I'm going through some SQL practice problems. The one I'm currently baffled by asks to select the artist who has recorded the most rock albums, as well as the number of albums. While putting to the query together piece-by-piece I ran into an issue ordering by number of rock albums.
SELECT
a.artist, COUNT(DISTINCT a.asin)
FROM
albums a
JOIN
styles s ON a.asin = s.album
WHERE
s.style LIKE '%Rock%'
GROUP BY
a.artist
ORDER BY
COUNT(DISTINCT a.asin) DESC
Yields something like:
[["Alanis Morissette", "1"], ["Anne Murray", "1"], ["Billy Joel", "2"] ...
["The Beach Boys", "1"], ["The Beatles", "7"], ["The Clash", "1"] ...
["Trash Can Sinatras", "1"], ["Travis", "1"], ["U2", "2"], ["Van Morrison", "1"]]
The results are still ordered by artist rather than count. However, when I add
LIMIT 1
to the query, ORDER BY seems to work properly as the correct answer (["The Beatles", "7"]) moves from the middle to the top as the only answer that's yielded.
Could someone please explain what's going on here?
NOTE: I believe it might be helpful to include that the code is written in Ruby and run through the following function:
require 'pg'
def execute(sql)
conn = PG::Connection.open(:dbname => 'sqlzoo')

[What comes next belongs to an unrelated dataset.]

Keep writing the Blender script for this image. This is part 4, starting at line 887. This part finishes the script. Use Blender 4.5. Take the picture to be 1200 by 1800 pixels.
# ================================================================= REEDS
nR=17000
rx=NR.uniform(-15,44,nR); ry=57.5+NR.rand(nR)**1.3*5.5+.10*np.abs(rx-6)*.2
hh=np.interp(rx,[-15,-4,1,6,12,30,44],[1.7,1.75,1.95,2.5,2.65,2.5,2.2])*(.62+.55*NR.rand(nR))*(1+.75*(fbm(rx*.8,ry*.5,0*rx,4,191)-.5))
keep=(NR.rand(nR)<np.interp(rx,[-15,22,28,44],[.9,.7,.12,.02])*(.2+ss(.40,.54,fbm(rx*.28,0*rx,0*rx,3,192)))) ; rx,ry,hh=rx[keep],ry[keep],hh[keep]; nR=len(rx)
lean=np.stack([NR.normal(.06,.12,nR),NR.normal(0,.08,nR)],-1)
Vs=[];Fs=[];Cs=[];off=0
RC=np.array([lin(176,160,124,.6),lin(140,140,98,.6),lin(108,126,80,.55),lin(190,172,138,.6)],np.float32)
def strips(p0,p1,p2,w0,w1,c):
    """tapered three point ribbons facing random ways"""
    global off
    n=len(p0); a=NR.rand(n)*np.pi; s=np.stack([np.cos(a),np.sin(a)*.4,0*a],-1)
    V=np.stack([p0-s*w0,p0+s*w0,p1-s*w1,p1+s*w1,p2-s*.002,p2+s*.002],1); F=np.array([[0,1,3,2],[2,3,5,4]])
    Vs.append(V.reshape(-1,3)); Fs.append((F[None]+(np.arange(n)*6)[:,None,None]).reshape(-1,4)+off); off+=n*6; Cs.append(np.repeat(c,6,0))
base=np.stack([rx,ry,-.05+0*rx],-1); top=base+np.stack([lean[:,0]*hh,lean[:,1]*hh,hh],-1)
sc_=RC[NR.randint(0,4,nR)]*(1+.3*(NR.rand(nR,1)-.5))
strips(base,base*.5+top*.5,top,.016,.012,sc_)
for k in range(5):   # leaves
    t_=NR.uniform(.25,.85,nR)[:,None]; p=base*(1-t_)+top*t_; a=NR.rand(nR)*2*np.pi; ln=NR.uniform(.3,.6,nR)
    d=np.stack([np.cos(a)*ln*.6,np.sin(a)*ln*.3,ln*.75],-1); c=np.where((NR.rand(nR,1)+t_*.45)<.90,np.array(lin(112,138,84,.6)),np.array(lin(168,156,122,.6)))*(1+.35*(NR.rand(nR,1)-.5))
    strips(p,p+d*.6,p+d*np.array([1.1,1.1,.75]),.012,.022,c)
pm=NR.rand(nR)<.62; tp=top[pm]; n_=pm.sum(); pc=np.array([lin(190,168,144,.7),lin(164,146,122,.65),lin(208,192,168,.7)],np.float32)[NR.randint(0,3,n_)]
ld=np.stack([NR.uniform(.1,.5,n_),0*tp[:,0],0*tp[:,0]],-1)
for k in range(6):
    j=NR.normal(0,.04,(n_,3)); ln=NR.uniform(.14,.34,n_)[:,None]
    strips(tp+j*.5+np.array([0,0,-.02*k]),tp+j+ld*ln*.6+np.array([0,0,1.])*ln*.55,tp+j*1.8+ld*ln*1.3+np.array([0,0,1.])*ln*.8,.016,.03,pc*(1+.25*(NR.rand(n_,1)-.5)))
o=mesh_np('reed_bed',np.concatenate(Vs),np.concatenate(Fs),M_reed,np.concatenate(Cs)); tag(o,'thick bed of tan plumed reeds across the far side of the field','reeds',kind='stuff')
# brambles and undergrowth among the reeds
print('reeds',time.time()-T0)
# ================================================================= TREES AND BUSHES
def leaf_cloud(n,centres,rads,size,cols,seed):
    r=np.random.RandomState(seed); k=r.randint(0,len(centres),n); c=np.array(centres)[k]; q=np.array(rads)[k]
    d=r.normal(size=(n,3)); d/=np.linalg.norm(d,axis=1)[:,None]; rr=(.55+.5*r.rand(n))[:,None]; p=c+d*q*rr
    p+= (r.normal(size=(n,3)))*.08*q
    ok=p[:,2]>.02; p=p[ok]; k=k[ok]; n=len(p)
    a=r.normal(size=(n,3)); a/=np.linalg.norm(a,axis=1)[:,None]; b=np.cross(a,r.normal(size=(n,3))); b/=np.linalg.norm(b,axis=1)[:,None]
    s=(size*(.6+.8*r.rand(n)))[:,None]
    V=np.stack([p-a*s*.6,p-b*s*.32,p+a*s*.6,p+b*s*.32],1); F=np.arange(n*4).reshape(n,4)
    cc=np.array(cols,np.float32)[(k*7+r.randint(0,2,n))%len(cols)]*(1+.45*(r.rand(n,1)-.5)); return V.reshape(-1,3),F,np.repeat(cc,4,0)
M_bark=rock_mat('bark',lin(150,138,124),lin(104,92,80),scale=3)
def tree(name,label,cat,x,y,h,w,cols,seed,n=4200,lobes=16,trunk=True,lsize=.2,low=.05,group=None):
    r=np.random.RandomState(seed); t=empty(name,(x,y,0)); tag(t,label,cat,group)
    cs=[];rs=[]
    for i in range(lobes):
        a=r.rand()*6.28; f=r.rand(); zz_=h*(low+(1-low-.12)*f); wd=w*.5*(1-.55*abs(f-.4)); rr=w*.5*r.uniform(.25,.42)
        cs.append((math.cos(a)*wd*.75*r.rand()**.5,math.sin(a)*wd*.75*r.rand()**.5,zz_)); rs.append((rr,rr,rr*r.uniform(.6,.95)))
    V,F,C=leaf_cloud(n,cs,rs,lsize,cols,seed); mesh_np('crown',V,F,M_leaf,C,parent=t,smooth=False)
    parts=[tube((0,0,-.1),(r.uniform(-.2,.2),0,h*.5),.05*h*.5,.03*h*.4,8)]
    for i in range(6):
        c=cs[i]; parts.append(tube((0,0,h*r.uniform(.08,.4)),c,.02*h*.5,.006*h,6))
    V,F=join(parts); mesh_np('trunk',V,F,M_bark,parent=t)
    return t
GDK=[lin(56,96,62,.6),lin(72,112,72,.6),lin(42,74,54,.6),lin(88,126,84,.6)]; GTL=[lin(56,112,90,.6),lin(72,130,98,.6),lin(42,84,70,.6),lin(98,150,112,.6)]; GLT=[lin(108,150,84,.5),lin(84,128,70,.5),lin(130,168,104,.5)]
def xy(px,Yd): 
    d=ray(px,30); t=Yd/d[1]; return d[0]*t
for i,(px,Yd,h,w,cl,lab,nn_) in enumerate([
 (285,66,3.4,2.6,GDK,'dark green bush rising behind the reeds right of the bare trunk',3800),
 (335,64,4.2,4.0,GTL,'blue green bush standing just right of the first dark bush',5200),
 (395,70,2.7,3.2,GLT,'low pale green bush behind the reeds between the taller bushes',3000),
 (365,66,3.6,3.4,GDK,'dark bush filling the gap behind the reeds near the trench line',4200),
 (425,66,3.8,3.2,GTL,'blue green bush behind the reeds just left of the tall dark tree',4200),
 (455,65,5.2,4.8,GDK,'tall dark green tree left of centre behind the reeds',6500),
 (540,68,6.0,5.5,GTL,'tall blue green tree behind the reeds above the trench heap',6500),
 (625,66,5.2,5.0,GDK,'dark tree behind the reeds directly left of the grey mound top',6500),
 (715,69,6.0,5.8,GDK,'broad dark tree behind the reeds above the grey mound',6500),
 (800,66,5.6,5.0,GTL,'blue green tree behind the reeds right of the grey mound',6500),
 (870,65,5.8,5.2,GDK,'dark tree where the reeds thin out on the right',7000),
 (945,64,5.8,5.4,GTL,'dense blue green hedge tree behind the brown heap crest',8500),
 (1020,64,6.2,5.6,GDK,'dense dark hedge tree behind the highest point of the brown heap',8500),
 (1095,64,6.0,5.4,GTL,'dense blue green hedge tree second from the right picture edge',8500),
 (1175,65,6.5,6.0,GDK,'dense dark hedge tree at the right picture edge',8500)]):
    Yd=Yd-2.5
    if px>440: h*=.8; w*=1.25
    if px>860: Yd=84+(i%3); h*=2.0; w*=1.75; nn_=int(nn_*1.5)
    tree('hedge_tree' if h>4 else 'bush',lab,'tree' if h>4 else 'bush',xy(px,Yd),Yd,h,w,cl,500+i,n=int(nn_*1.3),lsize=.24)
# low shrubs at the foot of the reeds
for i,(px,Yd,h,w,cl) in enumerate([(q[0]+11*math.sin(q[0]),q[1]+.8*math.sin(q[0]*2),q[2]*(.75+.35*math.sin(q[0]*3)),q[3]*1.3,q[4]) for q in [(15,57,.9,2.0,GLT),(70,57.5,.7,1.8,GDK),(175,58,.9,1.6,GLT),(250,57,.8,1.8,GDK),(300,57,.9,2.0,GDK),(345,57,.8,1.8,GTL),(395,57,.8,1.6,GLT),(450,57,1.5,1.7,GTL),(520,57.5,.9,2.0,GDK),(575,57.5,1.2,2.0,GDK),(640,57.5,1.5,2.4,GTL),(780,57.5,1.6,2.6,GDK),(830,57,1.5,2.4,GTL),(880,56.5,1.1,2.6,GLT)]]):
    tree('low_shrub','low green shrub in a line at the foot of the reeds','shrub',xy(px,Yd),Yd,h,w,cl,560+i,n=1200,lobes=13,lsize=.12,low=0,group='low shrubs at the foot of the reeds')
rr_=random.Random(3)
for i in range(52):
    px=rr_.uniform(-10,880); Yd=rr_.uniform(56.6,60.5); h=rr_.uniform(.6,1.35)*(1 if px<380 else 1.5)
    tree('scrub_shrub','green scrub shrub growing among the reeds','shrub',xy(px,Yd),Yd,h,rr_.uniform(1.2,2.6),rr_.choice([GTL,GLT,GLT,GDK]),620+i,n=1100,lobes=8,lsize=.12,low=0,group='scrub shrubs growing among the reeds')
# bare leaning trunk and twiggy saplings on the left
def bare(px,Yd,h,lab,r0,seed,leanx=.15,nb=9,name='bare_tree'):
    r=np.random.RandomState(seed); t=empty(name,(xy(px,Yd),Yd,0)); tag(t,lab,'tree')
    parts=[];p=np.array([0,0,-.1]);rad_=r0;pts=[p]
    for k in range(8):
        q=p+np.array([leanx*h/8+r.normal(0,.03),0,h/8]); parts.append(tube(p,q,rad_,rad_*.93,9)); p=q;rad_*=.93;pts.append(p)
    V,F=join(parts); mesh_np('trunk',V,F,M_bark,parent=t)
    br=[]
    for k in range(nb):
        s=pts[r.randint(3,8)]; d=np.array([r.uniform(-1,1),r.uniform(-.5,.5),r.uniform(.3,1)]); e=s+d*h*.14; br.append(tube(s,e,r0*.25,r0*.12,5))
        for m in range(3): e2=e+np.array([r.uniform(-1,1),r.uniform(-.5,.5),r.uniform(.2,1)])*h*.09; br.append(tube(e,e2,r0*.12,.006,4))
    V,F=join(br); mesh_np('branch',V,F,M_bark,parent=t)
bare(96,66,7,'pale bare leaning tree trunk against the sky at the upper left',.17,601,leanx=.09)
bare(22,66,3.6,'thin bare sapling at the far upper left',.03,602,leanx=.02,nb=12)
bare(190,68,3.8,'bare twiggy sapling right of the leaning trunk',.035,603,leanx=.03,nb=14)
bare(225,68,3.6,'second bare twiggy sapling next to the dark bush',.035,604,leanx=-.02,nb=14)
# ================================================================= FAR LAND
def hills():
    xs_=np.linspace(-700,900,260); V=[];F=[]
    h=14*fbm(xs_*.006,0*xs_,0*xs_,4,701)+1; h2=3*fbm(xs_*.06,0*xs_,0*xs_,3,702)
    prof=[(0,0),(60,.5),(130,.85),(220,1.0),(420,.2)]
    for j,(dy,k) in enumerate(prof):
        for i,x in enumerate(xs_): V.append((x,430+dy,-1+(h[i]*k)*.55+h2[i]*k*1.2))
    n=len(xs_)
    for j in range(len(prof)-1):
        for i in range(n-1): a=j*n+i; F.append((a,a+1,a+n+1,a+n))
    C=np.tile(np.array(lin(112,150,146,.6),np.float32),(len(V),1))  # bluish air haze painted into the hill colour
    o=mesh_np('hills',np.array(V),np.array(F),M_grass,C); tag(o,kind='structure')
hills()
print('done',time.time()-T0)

query_result = conn.exec(sql).values
conn.close
query_result
end
Also, this is the test (RSpec) being used for the query:
describe "rock_superstars" do
it "selects the name of the most prolific rock artist" do
expect(rock_superstars).to contain_exactly(
["The Beatles", "7"]
)
end
end
The results above are the output from this test, hence the form of an array.